Friday, June 12, 2009

The "Harry" Beaver

No, this is not what it looks like. I am not about to blog about a "beaver." Also known (sometimes) as, a woman's private parts that are not shaven. Sorry if this disappoints you. Let me also begin by stating that I am slightly intoxicated. This, however, will not have any affect on the importance of this subject matter and how truly terrifying this story is. Instead, it may affect my grammatical errors and the creation of a sensible blog. However, I must push on and attempt to share my story.

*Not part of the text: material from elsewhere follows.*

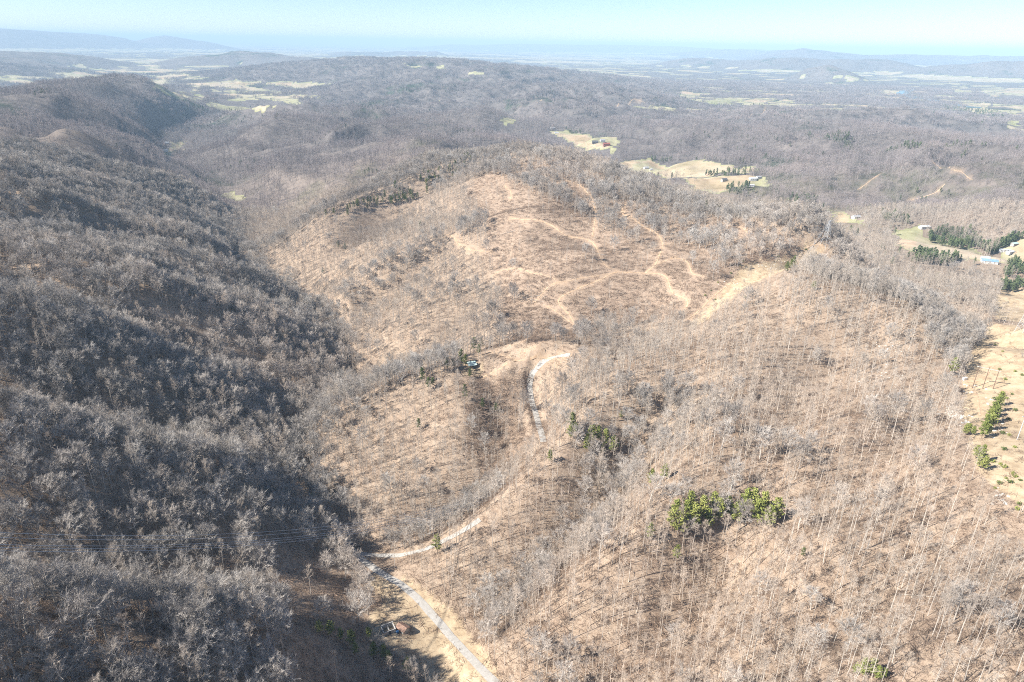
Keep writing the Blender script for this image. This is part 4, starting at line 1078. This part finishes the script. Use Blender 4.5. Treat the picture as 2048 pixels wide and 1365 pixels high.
# roofless block cabin and the rusty shed beside the road
x, y, z = ground_at(777, 1262); e = empty('ruined_cabin', (x, y, z), 0.5)
for lo, hi in (((-2.6, -2.1, -.8), (2.6, -1.85, 1.9)), ((-2.6, 1.85, -.8), (2.6, 2.1, 2.1)), ((-2.6, -1.85, -.8), (-2.35, 1.85, 2.0)), ((2.35, -1.85, -.8), (2.6, 1.85, 1.7)), ((-.1, -1.85, -.5), (.1, 1.85, 1.5))):
    B = MB(); B.box(lo, hi); part('wall', B, C_BLOCK, e)
B = MB(); B.box((-0.4, -2.14, 0), (0.5, -2.1, 1.7)); part('doorway', B, C_DARK, e)
for yy in (-0.9, 0.9):
    B = MB(); B.box((-2.35, yy - .07, 1.3), (2.35, yy + .07, 1.45)); part('beam', B, C_WOOD, e)
tag(e, 'roofless pale block cabin ruin left of the gravel road', 'ruin')
house('rusty_shed', 806, 1262, 4.4, 3.2, 2.1, 0.9, C_GREYW, C_RUST, 2.5, 'small shed with a rusty tin roof beside the ruin', 'shed', 1)
x, y, z = ground_at(795, 1266); B = MB(); B.tube([(0, 0, 0), (0, 0, 0.08), (0, 0, 0.45), (0, 0, 0.9), (0, 0, 0.98)], [0.55, 0.62, 0.66, 0.62, 0.5], 12, True)
o = put('water_barrel', B.mesh('water_barrel', C_BTARP), (x, y, z)); tag(o, 'blue barrel standing beside the rusty shed', 'barrel')
# car in the shade by the fork
def car(u, v, rz, mat, label):
    x, y, z = ground_at(u, v); e = empty('parked_car', (x, y, z), rz)
    B = MB(); prof = [(-2.2, .35), (-2.2, .85), (-2.05, .98), (-1.0, 1.02), (-.45, 1.5), (1.0, 1.52), (1.75, 1.0), (2.2, .92), (2.25, .35)]
    for s in (-.85, .85):
        i = len(B.v); B.v += [(px_, s * (0.82 if pz2 > 1.2 else 1), pz2) for px_, pz2 in prof]; B.f.append(tuple(range(i, i + 9)) if s > 0 else tuple(range(i + 8, i - 1, -1)))
    for k in range(9): B.f.append((k, (k + 1) % 9, 9 + (k + 1) % 9, 9 + k))
    part('body', B, mat, e)
    for sx in (-1.35, 1.4):
        for sy in (-.88, .88):
            B = MB(); B.tube([(sx, sy - .1, .33), (sx, sy + .1, .33)], [.33, .33], 12, True); w_ = part('wheel', B, C_DARK, e)
    B = MB(); B.quad((-.77, 0, 1.275), (0, .62, 0), (.25, 0, .21)); part('windscreen', B, C_DARK, e)
    B = MB(); B.quad((1.42, 0, 1.29), (0, .62, 0), (.30, 0, -.21)); part('rear_window', B, C_DARK, e)
    return tag(e, label, 'car')
C_NAVY = paint('dark_blue_paint', (0.015, 0.03, 0.075), 0.35, var=0.05)
car(703, 1094, 0.9, C_NAVY, 'dark blue car parked in shade at the fork of the road')
# far buildings
for n_, u, v, w, d, h, r_, wl, rf, rz, lab, cat in (
    ('farmhouse', 469, 513, 11, 7, 3.0, 2.0, C_WHITE, C_DARKR, 0.9, 'white house with dark roof beside the creek road', 'house'),
    ('outbuilding', 462, 508, 6, 4, 2.6, 1.2, C_GREYW, C_GREYR, 0.6, 'grey outbuilding just left of the creek house', 'shed'),
    ('farmhouse', 1205, 284, 14, 9, 4.5, 2.6, C_WHITE, C_GREYR, 0.2, 'pale farmhouse between the barns in the far valley', 'house'),
    ('barn', 1213, 292, 18, 11, 5, 3.2, C_RED, C_RED, 0.1, 'red roofed barn at the edge of the far meadow', 'barn'),
    ('barn', 1190, 287, 16, 10, 4.5, 3.0, C_DARKR, C_DARKR, 0.0, 'dark barn left of the farmhouse in the far valley', 'barn'),
    ('farmhouse', 1105, 258, 13, 8, 3.2, 2.2, C_WHITE, C_GREYR, 0.3, 'pale house at the head of the farthest meadow', 'house'),
    ('outbuilding', 1113, 267, 12, 6, 2.8, 1.6, C_TIN, C_TIN, 0.1, 'low bright tin shed in the farthest meadow', 'shed'),
    ('farmhouse', 1292, 338, 12, 8, 3.2, 2.2, C_WHITE, C_GREYR, 0.4, 'grey roofed house below the valley fields', 'house'),
    ('outbuilding', 1302, 341, 7, 5, 2.6, 1.4, C_GREYW, C_TIN, 0.4, 'small tin roofed shed right of the grey roofed house', 'shed'),
    ('barn', 1448, 363, 11, 7, 3.6, 2.4, C_GREYW, C_DARKR, 0.3, 'dark barn alone on the green valley field', 'barn'),
    ('farmhouse', 1505, 360, 13, 8, 3.2, 2.0, C_WHITE, C_TIN, 0.1, 'white house at the right end of the green field', 'house'),
    ('outbuilding', 1517, 357, 9, 6, 2.8, 1.6, C_WHITE, C_GREYR, 0.3, 'white cottage at the wood edge beyond the green field', 'house'),
    ('outbuilding', 1500, 373, 14, 6, 2.6, 1.4, C_WHITE, C_TIN, 0.0, 'long low white shed below the green field', 'shed'),
    ('farmhouse', 1712, 437, 12, 8, 3.0, 2.0, C_WHITE, C_GREYR, 0.2, 'grey roofed house on the small yellow field', 'house'),
    ('outbuilding', 1848, 457, 15, 7, 2.8, 1.6, C_WHITE, C_TIN, 0.2, 'long white building on the clearing above the pine stand', 'shed'),
    ('barn', 1978, 526, 17, 8, 3.0, 1.8, C_WHITE, C_BLUE, -0.35, 'long building with a bright blue roof near the right edge', 'barn'),
    ('farmhouse', 1970, 520, 9, 6, 2.8, 1.6, C_WHITE, C_TIN, -0.3, 'white cottage touching the blue roofed building', 'house'),
    ('outbuilding', 2028, 491, 8, 5, 2.8, 1.4, C_GREYW, C_TEAL, 0.3, 'small teal roofed shed at the top of the right field', 'shed'),
    ('trailer_home', 2008, 503, 14, 4.5, 2.6, 0.6, C_WHITE, C_TIN, -0.2, 'white trailer home on the right field', 'trailer'),
    ('trailer_home', 2020, 507, 12, 4.5, 2.6, 0.6, C_WHITE, C_TIN, 0.5, 'white trailer home nearest the right edge of the field', 'trailer'),
    ('outbuilding', 2032, 529, 6, 4, 2.4, 1.2, C_RED, C_RED, 0.1, 'small red shed near the right edge', 'shed'),
    ('farmhouse', 333, 288, 14, 9, 3.4, 2.4, C_WHITE, C_TIN, 0.2, 'white house in shade above the far creek meadow', 'house'),
    ('outbuilding', 330, 303, 12, 7, 3.0, 1.8, C_WHITE, C_GREYR, 0.6, 'pale house at the left edge of the far creek meadow', 'house')):
    house(n_, u, v, w, d, h, r_, wl, rf, rz, lab, cat, 2, n_ == 'farmhouse')
# white box by the strip
x, y, z = ground_at(1929, 760); e = empty('utility_cabinet', (x, y, z), 0.3)
B = MB(); B.box((-1.1, -.7, -.3), (1.1, .7, 1.3)); part('cabinet_body', B, C_WHITE, e); B = MB(); B.box((-1.2, -.8, 1.3), (1.2, .8, 1.42)); part('lid', B, C_WHITE, e)
B = MB(); B.box((-.5, -.73, .1), (.5, -.7, 1.1)); part('door', B, C_TIN, e); tag(e, 'small white cabinet beside the shaded wood edge of the strip', 'utility box')
# three legged pole structure
x, y, z = ground_at(1965, 778); e = empty('triple_power_pole', (x, y, z), -0.62)
for s in (-1, 0, 1):
    zz = float(zat(x + math.cos(-.62) * s * 4.4, y + math.sin(-.62) * s * 4.4)) + CAMZ - z
    B = MB(); B.tube([(s * 4.4, 0, zz - 1.5), (s * 4.4, 0, 12.6)], [0.22, 0.15], 8, True); part('pole', B, C_POLE, e)
    B = MB(); B.tube([(s * 4.4, 0, 10.2), (s * 4.4, 0, 11.6)], [0.09, 0.09], 6, True); part('insulator', B, C_TIN, e)
B = MB(); B.box((-5.4, -.16, 11.7), (5.4, -.05, 11.95)); part('crossarm', B, C_POLEG, e); B = MB(); B.box((-5.4, .16, 11.7), (5.4, .27, 11.95)); part('crossarm', B, C_POLEG, e)
tag(e, 'three legged wooden power pole frame with pale crossarm on the strip', 'power pole')
H_TOP = (x, y, z + 11.6)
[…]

Today RNH and I traveled to the river to fish. We go to our normal spot and begin to drown worms. It is just an average day on the river. We fish from the first spot and talk as we do normally. Then we begin to gather our things to move down the river to a better spot. All of a sudden:




Something across the river, on the bank, on a tree above the river, had fallen into the water. As soon as we started moving. Meaning we startled it, and it jumped into the river. I swear I saw something HUGE fall into the water. Well... I had forgot my gun, thankfully RNH has his and he draws it. I grab him and tell him we've GOT to go. I'm freaked out. This animal sounded like a grown MAN had hit the water. I am absolutely, positively sure, that there is a ginormous animal out there that is going to get us! (We've seen cat paws out in the woods that are the size of my hand... seriously.) I'm terrified and ready to head back to dry land. RNH insists that we stay- he promises he'll pump a few bullets in whatever comes near.

We move down the river and begin to fish again. I'm looking over my shoulder every single second and staring into the water expecting a Loch Ness Monster to appear. I'm really scared. Nothing comes up out of the water, nothing moves. We catch a few catfish, but the bass aren't biting as they usually are. Probably because of the loud THWACK in the water.

Then we hear it again. THWACK!!!! THWACK!!!

Its a "dam" beaver. This time we see his head above water, and he's down the river a bit. Not RIGHT in front of us like last time. He still scares the ever-living POOP outta me!
The beaver continues to do this for a while, scaring me each time he does it. But he's never as close as he was the first time, telling us that he's kinda scared of us. And besides RNH has some metal to show him if he does try anything on us! We keep fishing, the beaver keeps his occasional "thwack" and everything is good. Then RNH gets stuck by a catfish whisker and we end up going back home because he got stuck pretty good and it won't stop bleeding. Plus I'm hungry.

When we get back I check out a beaver website that says beavers hit their tails on the water when they're alarmed and feel threatened. So, there ya go. I check out a beaver website, RNH checks out Beaver Recipes. Awesome.

I'd be all about trying some beaver stew, but this is the same beaver that swam within a few feet of me while hunting this winter. He's adorable. I really like him. So instead I suggest to RNH that we name him "Harry" in reference to the perverted "hairy beavers" that people like to refer to as women's "bushes." But RNH hates the name "Harry" and insists that we name him "Enrique." Despite the fact that Mexico probably doesn't have beavers. Who knows if Spain does. Oh well. So Enrique officially scared the crap out of me today. I'll be watching that beaver next time we're down there... and make sure I keep my gun handy!

*Also- the ONE and ONLY time I don't bring my camera to the river- and miss the photo op with Enrique... DANGIT!*

1 comment:

  1. This made me Laugh Out Loud.

    You can't eat Harry/Enrique in a stew!